(Stored data entries)
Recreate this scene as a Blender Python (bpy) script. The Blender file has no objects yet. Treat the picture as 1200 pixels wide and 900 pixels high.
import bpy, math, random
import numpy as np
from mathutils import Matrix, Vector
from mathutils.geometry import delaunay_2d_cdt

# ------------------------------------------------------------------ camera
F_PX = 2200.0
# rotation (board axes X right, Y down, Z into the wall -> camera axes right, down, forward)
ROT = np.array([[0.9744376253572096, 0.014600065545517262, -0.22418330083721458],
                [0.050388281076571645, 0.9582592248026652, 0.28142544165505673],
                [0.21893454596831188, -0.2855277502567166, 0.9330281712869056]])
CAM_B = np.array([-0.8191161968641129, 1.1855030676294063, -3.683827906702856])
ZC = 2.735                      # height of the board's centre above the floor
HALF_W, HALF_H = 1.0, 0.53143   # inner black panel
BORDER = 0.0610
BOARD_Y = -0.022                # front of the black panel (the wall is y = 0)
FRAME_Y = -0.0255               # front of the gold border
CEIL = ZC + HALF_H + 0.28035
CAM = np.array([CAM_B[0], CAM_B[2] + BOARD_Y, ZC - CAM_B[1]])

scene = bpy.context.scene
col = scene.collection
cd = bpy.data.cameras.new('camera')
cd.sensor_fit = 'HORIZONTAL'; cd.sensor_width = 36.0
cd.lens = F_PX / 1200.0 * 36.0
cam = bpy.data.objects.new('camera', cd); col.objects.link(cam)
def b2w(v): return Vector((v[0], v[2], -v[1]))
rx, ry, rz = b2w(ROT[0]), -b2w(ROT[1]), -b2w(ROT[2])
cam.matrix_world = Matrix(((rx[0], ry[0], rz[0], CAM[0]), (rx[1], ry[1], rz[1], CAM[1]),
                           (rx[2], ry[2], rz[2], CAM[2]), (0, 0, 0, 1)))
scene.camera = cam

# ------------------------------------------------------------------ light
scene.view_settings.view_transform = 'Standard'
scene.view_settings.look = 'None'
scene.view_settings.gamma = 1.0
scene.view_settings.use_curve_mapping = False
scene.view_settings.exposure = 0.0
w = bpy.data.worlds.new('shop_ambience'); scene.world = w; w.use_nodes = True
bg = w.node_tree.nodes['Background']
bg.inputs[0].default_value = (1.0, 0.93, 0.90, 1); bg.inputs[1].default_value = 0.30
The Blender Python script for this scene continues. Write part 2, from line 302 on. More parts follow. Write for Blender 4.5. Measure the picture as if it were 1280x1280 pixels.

What the exercise asks: Each entry above is to be printed again exactly.

Answer:
Recreate this scene as a Blender Python (bpy) script. The Blender file has no objects yet. Treat the picture as 1200 pixels wide and 900 pixels high.
import bpy, math, random
import numpy as np
from mathutils import Matrix, Vector
from mathutils.geometry import delaunay_2d_cdt

# ------------------------------------------------------------------ camera
F_PX = 2200.0
# rotation (board axes X right, Y down, Z into the wall -> camera axes right, down, forward)
ROT = np.array([[0.9744376253572096, 0.014600065545517262, -0.22418330083721458],
                [0.050388281076571645, 0.9582592248026652, 0.28142544165505673],
                [0.21893454596831188, -0.2855277502567166, 0.9330281712869056]])
CAM_B = np.array([-0.8191161968641129, 1.1855030676294063, -3.683827906702856])
ZC = 2.735                      # height of the board's centre above the floor
HALF_W, HALF_H = 1.0, 0.53143   # inner black panel
BORDER = 0.0610
BOARD_Y = -0.022                # front of the black panel (the wall is y = 0)
FRAME_Y = -0.0255               # front of the gold border
CEIL = ZC + HALF_H + 0.28035
CAM = np.array([CAM_B[0], CAM_B[2] + BOARD_Y, ZC - CAM_B[1]])

scene = bpy.context.scene
col = scene.collection
cd = bpy.data.cameras.new('camera')
cd.sensor_fit = 'HORIZONTAL'; cd.sensor_width = 36.0
cd.lens = F_PX / 1200.0 * 36.0
cam = bpy.data.objects.new('camera', cd); col.objects.link(cam)
def b2w(v): return Vector((v[0], v[2], -v[1]))
rx, ry, rz = b2w(ROT[0]), -b2w(ROT[1]), -b2w(ROT[2])
cam.matrix_world = Matrix(((rx[0], ry[0], rz[0], CAM[0]), (rx[1], ry[1], rz[1], CAM[1]),
                           (rx[2], ry[2], rz[2], CAM[2]), (0, 0, 0, 1)))
scene.camera = cam

# ------------------------------------------------------------------ light
scene.view_settings.view_transform = 'Standard'
scene.view_settings.look = 'None'
scene.view_settings.gamma = 1.0
scene.view_settings.use_curve_mapping = False
scene.view_settings.exposure = 0.0
w = bpy.data.worlds.new('shop_ambience'); scene.world = w; w.use_nodes = True
bg = w.node_tree.nodes['Background']
bg.inputs[0].default_value = (1.0, 0.93, 0.90, 1); bg.inputs[1].default_value = 0.30
The Blender Python script for this scene continues. Write part 2, from line 302 on. More parts follow. Write for Blender 4.5. Measure the picture as if it were 1280x1280 pixels.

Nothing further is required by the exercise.